Count every line of the material that holds the string "objects". Respond with the total only.

BEGIN

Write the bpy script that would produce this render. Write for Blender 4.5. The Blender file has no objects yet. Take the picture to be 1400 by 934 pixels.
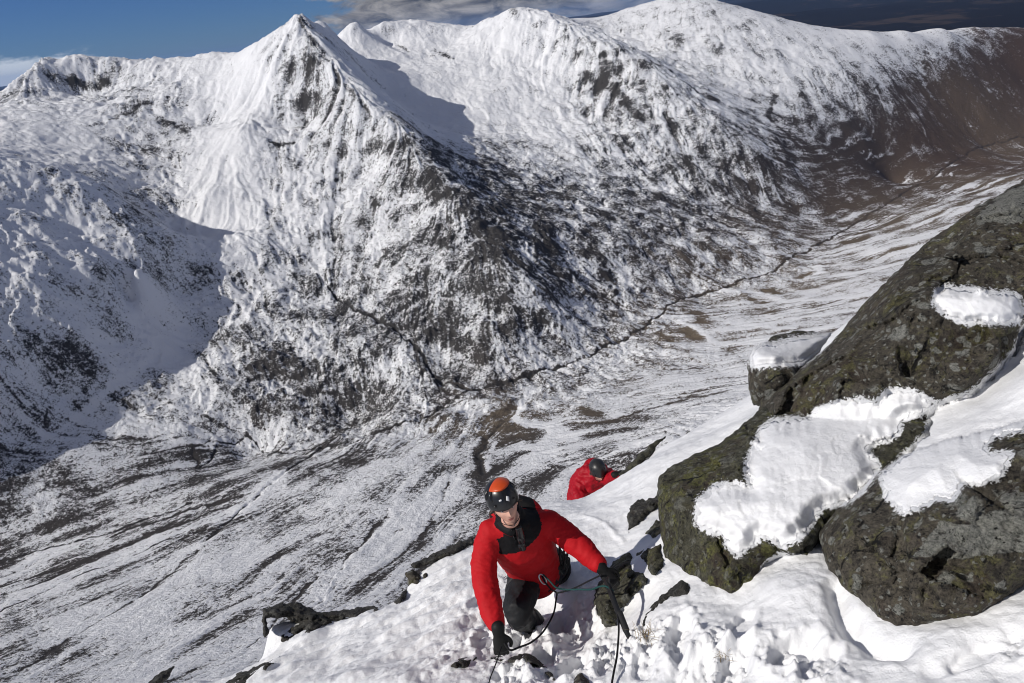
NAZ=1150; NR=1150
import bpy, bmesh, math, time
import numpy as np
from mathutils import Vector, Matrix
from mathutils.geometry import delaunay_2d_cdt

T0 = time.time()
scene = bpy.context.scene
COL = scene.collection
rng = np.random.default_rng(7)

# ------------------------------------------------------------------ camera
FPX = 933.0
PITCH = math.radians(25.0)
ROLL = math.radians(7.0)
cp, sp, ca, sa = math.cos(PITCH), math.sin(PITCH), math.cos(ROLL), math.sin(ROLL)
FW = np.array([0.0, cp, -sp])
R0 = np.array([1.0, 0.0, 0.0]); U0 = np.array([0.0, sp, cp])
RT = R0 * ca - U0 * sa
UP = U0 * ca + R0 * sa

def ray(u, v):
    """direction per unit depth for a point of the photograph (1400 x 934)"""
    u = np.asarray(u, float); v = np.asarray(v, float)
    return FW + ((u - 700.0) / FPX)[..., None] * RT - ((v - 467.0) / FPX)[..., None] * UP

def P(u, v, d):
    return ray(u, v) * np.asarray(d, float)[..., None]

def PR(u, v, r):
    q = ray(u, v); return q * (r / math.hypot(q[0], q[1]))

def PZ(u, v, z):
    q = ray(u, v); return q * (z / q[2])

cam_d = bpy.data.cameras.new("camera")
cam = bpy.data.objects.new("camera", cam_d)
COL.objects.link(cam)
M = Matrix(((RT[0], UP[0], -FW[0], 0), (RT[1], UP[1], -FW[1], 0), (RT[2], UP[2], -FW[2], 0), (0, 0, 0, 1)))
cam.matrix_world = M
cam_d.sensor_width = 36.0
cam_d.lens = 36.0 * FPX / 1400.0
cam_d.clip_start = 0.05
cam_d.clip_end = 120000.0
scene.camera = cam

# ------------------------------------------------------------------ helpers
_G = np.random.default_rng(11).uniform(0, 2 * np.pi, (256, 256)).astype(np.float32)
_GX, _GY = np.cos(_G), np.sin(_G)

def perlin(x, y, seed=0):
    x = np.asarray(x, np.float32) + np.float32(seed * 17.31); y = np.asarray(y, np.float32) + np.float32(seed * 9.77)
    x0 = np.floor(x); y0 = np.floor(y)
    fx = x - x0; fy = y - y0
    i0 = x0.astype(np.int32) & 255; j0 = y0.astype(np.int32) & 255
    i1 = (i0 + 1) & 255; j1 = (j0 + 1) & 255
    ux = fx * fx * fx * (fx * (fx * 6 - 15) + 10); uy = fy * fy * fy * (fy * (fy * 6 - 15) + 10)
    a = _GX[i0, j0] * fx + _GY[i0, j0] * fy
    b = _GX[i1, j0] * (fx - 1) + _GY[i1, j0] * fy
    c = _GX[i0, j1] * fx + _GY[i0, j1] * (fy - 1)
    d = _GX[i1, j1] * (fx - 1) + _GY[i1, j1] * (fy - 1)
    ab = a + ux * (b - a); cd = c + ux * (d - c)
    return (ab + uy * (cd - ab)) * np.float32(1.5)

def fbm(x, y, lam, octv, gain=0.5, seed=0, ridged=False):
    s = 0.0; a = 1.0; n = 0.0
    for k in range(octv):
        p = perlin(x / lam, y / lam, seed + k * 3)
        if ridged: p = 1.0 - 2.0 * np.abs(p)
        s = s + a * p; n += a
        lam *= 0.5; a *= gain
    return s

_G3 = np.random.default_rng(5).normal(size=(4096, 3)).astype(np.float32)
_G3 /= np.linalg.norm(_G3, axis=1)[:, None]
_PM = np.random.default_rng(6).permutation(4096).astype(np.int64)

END

→ **Reply to the task**:
3